Is it too much? Will my baseline fitness help me if I get sick? If running in the woods is my salvation, can it also be my undoing? I worry about all of this, which feeds my already hyperactive anxiety and drains my defenses. In the absence of definitive answers, I’ve made a few adjustments.

First, I cut the number of weekly runs down from five to four with days off in between workouts to minimize exposure and give my body a chance to rest.

Second, I tweaked my night time routine to make quality sleep an even bigger priority. No news or Twitter for an hour before bed time. I read books on meditation before falling asleep, the lessons absorbing into my consciousness as I drift off.

Third, I’ve started meditating first thing in the morning, while my family sleeps, as opposed to after my runs. I’m grateful for my family, of course, but I miss having the space to practice. I miss being still.

Fourth, I’ve cut alcohol out completely and put a greater emphasis on eating real food. Due to circumstances beyond my control, I’ve actually become a vegetarian, but that’s a whole different post.
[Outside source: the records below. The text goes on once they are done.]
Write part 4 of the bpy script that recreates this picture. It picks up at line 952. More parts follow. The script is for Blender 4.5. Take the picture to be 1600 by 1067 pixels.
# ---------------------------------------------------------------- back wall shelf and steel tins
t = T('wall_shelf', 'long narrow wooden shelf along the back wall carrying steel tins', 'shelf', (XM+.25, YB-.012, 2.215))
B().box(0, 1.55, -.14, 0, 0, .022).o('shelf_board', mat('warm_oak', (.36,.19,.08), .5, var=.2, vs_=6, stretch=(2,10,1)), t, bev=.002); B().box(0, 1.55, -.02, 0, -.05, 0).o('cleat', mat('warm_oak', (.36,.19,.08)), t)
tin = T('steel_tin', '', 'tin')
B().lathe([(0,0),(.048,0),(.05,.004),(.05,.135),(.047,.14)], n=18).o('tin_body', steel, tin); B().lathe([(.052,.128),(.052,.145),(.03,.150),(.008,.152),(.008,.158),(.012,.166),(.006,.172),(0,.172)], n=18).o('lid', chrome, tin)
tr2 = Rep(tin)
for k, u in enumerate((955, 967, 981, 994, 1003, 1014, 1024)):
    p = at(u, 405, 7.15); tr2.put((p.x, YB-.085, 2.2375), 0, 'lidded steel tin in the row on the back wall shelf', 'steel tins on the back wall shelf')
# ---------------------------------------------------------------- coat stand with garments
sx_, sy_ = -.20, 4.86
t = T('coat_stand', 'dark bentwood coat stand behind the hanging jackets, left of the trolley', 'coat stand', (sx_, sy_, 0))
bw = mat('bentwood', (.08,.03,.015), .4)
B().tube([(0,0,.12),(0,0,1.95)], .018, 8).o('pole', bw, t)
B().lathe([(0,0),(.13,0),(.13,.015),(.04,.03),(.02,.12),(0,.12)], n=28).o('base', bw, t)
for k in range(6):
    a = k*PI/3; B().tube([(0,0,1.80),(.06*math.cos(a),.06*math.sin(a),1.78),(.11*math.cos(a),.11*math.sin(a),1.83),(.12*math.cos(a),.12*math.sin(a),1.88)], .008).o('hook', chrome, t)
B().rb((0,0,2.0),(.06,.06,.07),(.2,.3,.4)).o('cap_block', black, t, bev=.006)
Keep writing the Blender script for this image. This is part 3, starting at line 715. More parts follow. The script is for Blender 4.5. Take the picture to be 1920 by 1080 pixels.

All of this may sound extreme, but so is training for an ultra. I made the decision years ago to protect my runs and these measures are simply a natural outgrowth of where those choices have led, albeit on an accelerated time table. It was always in the back of my mind to make these lifestyle changes. Now they feel necessary.

Is this good? Is this healthy? Is it responsible? I don’t know.

Some days, it feels selfish to go out for my runs. Other days, it feels like the only thing holding me together. I long for a return to normalcy, knowing it’s well beyond my control and thus counterproductive to wish for things that can no longer be true.

Ultimately, what I believe is that my training has prepared me for this moment in a way nothing else can. I can’t give it up now.